Of the two solutions to FizzBuzz in clojure, why is one faster?

Question

Of the two solutions to FizzBuzz in clojure, why is the first one faster?

; #1
(defn fizzbuzzer [z]
    "fizzbuzz checker."
    (let [fizz? (zero? (rem z 3))
          buzz? (zero? (rem z 5))
          fizzbuzz? (and fizz? buzz?)]

        (cond fizzbuzz? "FizzBuzz"
              buzz? "Buzz"
              fizz? "Fizz"
              :else z)))

; #2
(defn fizzbuzzer2 [z]
    "fizzbuzz checker."
    (let [fb (str
                (if (zero? (rem z 3)) "Fizz" "")
                (if (zero? (rem z 5)) "Buzz" ""))]
        (if (seq fb) fb z)))

; profiling ;
; (time (fizzbuzzer 1500))
;  => "Elapsed time: 0.098058 msecs"
; (time (fizzbuzzer2 1500))
;  => "Elapsed time: 0.150438 msecs"

;; note: profiling done on separate instances to avoid caching

P.s. FizzBuzz?

~ If the number is divisible by 3, print Fizz instead of the number. If it's divisible by 5, print Buzz.
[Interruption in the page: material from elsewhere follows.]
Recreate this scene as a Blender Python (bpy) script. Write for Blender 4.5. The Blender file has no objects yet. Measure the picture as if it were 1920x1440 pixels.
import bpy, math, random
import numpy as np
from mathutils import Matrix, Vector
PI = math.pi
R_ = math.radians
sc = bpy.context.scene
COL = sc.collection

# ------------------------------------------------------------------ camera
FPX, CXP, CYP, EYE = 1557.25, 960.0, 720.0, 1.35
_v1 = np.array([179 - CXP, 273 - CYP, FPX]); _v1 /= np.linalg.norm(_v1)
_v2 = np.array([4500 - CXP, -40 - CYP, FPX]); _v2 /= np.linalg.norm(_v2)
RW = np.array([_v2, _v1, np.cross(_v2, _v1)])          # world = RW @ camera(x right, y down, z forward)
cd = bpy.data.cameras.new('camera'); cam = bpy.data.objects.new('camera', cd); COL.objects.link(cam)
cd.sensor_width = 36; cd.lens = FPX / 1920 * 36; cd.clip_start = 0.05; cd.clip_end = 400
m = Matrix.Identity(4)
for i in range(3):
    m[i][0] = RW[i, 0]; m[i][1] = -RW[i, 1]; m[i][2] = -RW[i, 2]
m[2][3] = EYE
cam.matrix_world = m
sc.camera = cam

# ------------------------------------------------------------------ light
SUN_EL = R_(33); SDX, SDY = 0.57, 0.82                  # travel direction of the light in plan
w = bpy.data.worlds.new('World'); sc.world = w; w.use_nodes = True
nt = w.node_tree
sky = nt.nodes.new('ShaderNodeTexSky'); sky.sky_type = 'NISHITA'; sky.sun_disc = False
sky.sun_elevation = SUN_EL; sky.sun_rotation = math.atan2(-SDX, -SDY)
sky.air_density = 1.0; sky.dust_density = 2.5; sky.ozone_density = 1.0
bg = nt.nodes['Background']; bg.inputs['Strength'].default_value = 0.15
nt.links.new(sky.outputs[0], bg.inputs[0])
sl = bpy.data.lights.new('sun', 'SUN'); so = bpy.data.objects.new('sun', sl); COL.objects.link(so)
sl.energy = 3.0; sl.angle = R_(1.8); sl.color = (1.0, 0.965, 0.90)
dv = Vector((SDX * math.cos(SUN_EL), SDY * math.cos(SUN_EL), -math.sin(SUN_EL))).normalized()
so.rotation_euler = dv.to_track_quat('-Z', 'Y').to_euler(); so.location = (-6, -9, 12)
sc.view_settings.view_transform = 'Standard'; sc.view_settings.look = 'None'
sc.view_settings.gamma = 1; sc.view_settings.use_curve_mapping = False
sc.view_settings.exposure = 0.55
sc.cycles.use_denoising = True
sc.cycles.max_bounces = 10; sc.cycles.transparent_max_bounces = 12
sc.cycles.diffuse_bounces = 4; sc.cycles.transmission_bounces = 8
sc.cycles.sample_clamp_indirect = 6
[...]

If it's divisible by both 3 and 5, print FizzBuzz.

Answer 1

Second solution concatenates strings for each request when the first one returns references to existing strings. (str (if..) (if..)) creates 2 intermediary strings.

If I may add, to do a more proper profiling you need to run these functions repeatedly for some number of cycles. And for better results do it twice and discard first result, this will allow Java Just-In-Time compiler to do its job.